One way is by scheduling required training sessions periodically. This can help augment their knowledge, and update them on newer technologies. In all likelihood over the course of five to ten years new tools, machines, and systems will become available that the company would like to leverage. When companies roll out a new tool, system or process, ensuring everyone comes up to speed on it will help with adoption and ensure it’s used safely.

Worker With Construction Knowledge Base

Another way construction companies can keep their crews continuously learning and growing is by highlighting specific cases out on the construction site. If they come across a situation that only a few people know how to deal with, they can call everyone over to ensure they learn how to address that situation in the future. To be sure, such occurrences tend to gather the interest of those on site.

Online Construction Knowledge Base

With the advent of construction management software comes a new platform to record and save collective knowledge for future reference. This comes in many forms. The most basic is a knowledge base where people can record their comments for future use.

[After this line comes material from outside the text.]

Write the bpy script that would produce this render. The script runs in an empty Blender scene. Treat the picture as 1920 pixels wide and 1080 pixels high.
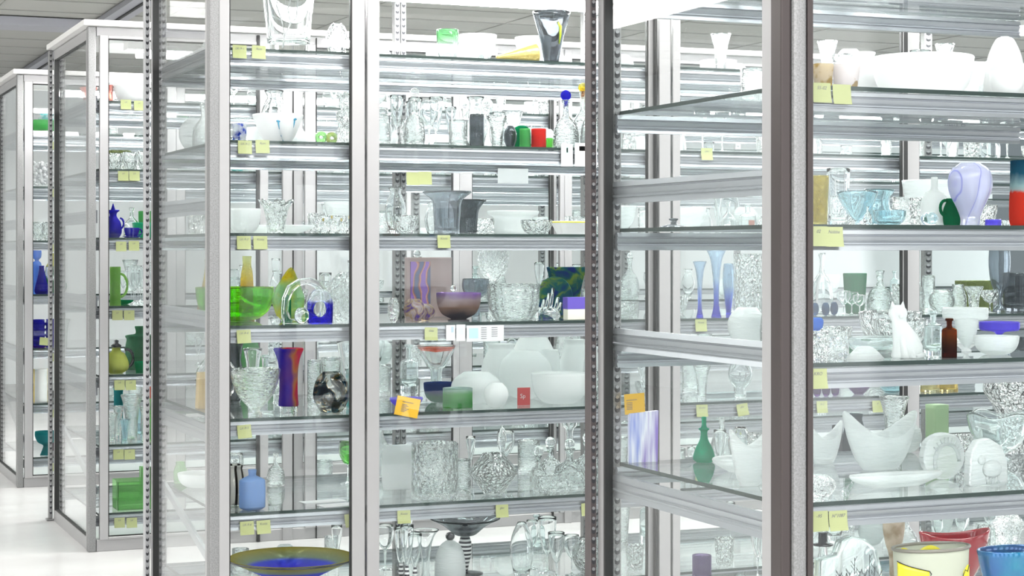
import bpy, bmesh, math, random
from mathutils import Vector, Matrix
R = math.radians
C = bpy.context.scene.collection
sc = bpy.context.scene

# ------------------------------------------------------------------ camera, world, exposure
F, CX, HY, EYE = 3450.0, 960.0, 470.0, 1.305
YAW = math.atan(1428.0 / F)
SA, CA = math.sin(YAW), math.cos(YAW)
cam = bpy.data.cameras.new('camera')
cam.sensor_width = 36.0
cam.lens = F / 1920.0 * 36.0
cam.shift_y = -(540.0 - HY) / 1920.0
cam.clip_start, cam.clip_end = 0.05, 100
co = bpy.data.objects.new('camera', cam)
co.location = (0, 0, EYE)
co.rotation_euler = (R(90), 0, -YAW)
C.objects.link(co)
sc.camera = co

w = bpy.data.worlds.new('room_light')
sc.world = w
w.use_nodes = True
w.node_tree.nodes['Background'].inputs['Color'].default_value = (0.96, 0.98, 1.0, 1)
w.node_tree.nodes['Background'].inputs['Strength'].default_value = 1.0
_n, _l = w.node_tree.nodes, w.node_tree.links      # the rest of the store room behind the camera: bright and dark bands made up for sparkle in the glass
_tc = _n.new('ShaderNodeTexCoord'); _wv = _n.new('ShaderNodeTexWave'); _cr = _n.new('ShaderNodeValToRGB')
_wv.inputs['Scale'].default_value = 1.6; _wv.inputs['Distortion'].default_value = 1.2; _wv.inputs['Detail'].default_value = 2
_cr.color_ramp.elements[0].position = .30; _cr.color_ramp.elements[0].color = (.10, .11, .12, 1)
_cr.color_ramp.elements[1].position = .42; _cr.color_ramp.elements[1].color = (1.5, 1.53, 1.56, 1)
_l.new(_tc.outputs['Generated'], _wv.inputs['Vector']); _l.new(_wv.outputs['Fac'], _cr.inputs['Fac'])
_l.new(_cr.outputs['Color'], w.node_tree.nodes['Background'].inputs['Color'])

sc.view_settings.view_transform = 'Standard'
sc.view_settings.look = 'None'
sc.view_settings.gamma = 1
sc.view_settings.use_curve_mapping = False
sc.view_settings.exposure = 1.1

cy = sc.cycles
cy.use_denoising = True
cy.max_bounces = 14
cy.diffuse_bounces = 3
cy.glossy_bounces = 5
cy.transmission_bounces = 12
cy.transparent_max_bounces = 40
cy.caustics_reflective = False
cy.caustics_refractive = True
cy.sample_clamp_indirect = 8
cy.blur_glossy = 0.5

for n, loc, rot, sx, sy, e in (
        ('aisle_softbox_light', (1.2, 1.0, 2.93), (0, 0, 0), 5.0, 1.6, 120),
        ('side_fill_light', (-1.4, 7.0, 2.93), (0, 0, 0), 0.8, 13.0, 190),  # added fill over the left aisle, brightens the side panels and rails
        ('aisle_strip_light', (4.0, 5.0, 2.93), (0, 0, 0), 5.0, 0.5, 88),
        ('aisle_strip_light', (4.5, 7.45, 2.93), (0, 0, 0), 6.0, 0.5, 96),
        ('aisle_strip_light', (5.0, 9.75, 2.93), (0, 0, 0), 7.0, 0.5, 96),
        ('aisle_strip_light', (5.0, 12.3, 2.93), (0, 0, 0), 8.0, 0.8, 128)):
    l = bpy.data.lights.new(n, 'AREA')
    l.shape = 'RECTANGLE'
    l.size, l.size_y, l.energy = sx, sy, e
    l.color = (1.0, 0.99, 0.97)
    o = bpy.data.objects.new(n, l)
    o.location = loc
    o.rotation_euler = rot
    C.objects.link(o)

# ------------------------------------------------------------------ measuring helpers
def uv(px): return (px - CX) / F
def atY(px, Y):
    """X on the vertical plane Y seen at image column px, and camera depth there."""
    u = uv(px)
    t = Y / (CA - u * SA)
    return t * (SA + u * CA), t
def atX(px, X):
    u = uv(px)
    t = X / (SA + u * CA)
    return t * (CA - u * SA), t
def zc(X, Y): return X * SA + Y * CA
def zat(py, t): return EYE + (HY - py) * t / F

ROW = {'B': 3.367, 'A': 5.78, 'C': 8.05, 'D': 10.39}
ROWX0 = {'B': 2.014, 'A': 1.357, 'C': 1.355, 'D': 1.361}
ROWX1 = {'B': 3.30, 'A': 5.45, 'C': 6.7, 'D': 8.4}
ROWW = {'B': 0.92, 'A': 0.96, 'C': 1.02, 'D': 0.99}
SH = [None, 1.960, 1.662, 1.362, 1.063, 0.763, 0.458, 0.160]
ROWN = {'B': 'corner cabinet', 'A': 'long middle cabinet', 'C': 'third cabinet', 'D': 'fourth cabinet'}
SHN = [None, 'top shelf', 'second shelf', 'third shelf', 'fourth shelf', 'fifth shelf', 'sixth shelf', 'lowest shelf']

# ------------------------------------------------------------------ materials
MT = {}
def nm(name):
    m = bpy.data.materials.new(name)
    m.use_nodes = True
    m.node_tree.nodes.clear()
    MT[name] = m
    return m, m.node_tree.nodes, m.node_tree.links
def out(ns, ls, s):
    o = ns.new('ShaderNodeOutputMaterial')
    ls.new(s, o.inputs['Surface'])
def bump(ns, ls, kind, scale, strength, dist=0.002, stretch=None):
    tc = ns.new('ShaderNodeTexCoord')
    mp = ns.new('ShaderNodeMapping')
    if stretch: mp.inputs['Scale'].default_value = stretch
    ls.new(tc.outputs['Object'], mp.inputs['Vector'])
    if kind == 'noise':
        t = ns.new('ShaderNodeTexNoise'); t.inputs['Scale'].default_value = scale; h = t.outputs['Fac']
    else:
        t = ns.new('ShaderNodeTexVoronoi'); t.inputs['Scale'].default_value = scale; h = t.outputs['Distance']
    ls.new(mp.outputs['Vector'], t.inputs['Vector'])
    b = ns.new('ShaderNodeBump')
    b.inputs['Strength'].default_value = strength
    b.inputs['Distance'].default_value = dist
    ls.new(h, b.inputs['Height'])
    return b.outputs['Normal']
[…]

This could be someone documenting the process for procuring new materials on site, or they could record best practices for taking a core sample from concrete. That way anyone working on that part of the project will know what’s expected of them when certain situations arise. Lists of approved vendors can be prepared, detailed processes can be documented, and knowledge can be shared and accessible for all. Having a place where contractors and construction managers can store their guidelines for all to access can really help with continuity across an organization.

Another way construction management software can foster knowledge sharing and collaboration is by collecting information for you and reporting it back. Linarc is among the construction management applications that will do so, so you can not only manage your projects, but improve your overall efficiency. One of the fundamental pieces of information we make accessible to you is contractor efficiency. With a construction site full of contractors, it may be difficult to know who’s a top performing contractor, and who needs improvement. When people are working together, it’s possible only the foreman knows how people are stacking up.

Construction management software can further foster collaboration and knowledge sharing through company-wide messaging systems. If people are able to chat with each other they can put their heads together and find solutions. For example, let’s say someone’s digging and hits a massive boulder. They can grab a pic of it and post to their corporate forum, and get everyone’s eyes on it. From there they can figure out if new equipment or manpower is needed to move it out of the way.

One aspect to Linarc’s messaging system is it includes the documents you’re referencing for context . Say for example you’re reviewing the construction plans, and you have a question. When you message someone they’ll receive a copy of exactly what you’re looking at so they can readily respond to your inquiry. This keeps everyone on the same page and helps reach decisions faster.

Another way construction management software can help bestow collective learning to individuals is in its task assignments. Already construction management systems such as Linarc, help keep each crew member tasked with sections of work. These tasks could readily include detailed instructions on completing the job that’s assigned to them. Contractors could receive a continual on each task assigned to them, and thus be learning daily as they progress through the project.

Conclusion

While technology continues to create advances in the construction industry, perhaps one of its greatest advancements is in fostering a collaborative learning environment for those that use it. Establishing a construction knowledge base will help ensure you have a healthy and growing team. At the end of the day, it’s people making decisions out in the field that bring a project together. Technology and planning can mitigate the many variables and uncertainties that develop as the project evolves, but it’s well trained, knowledgeable problem solvers that bring everything together.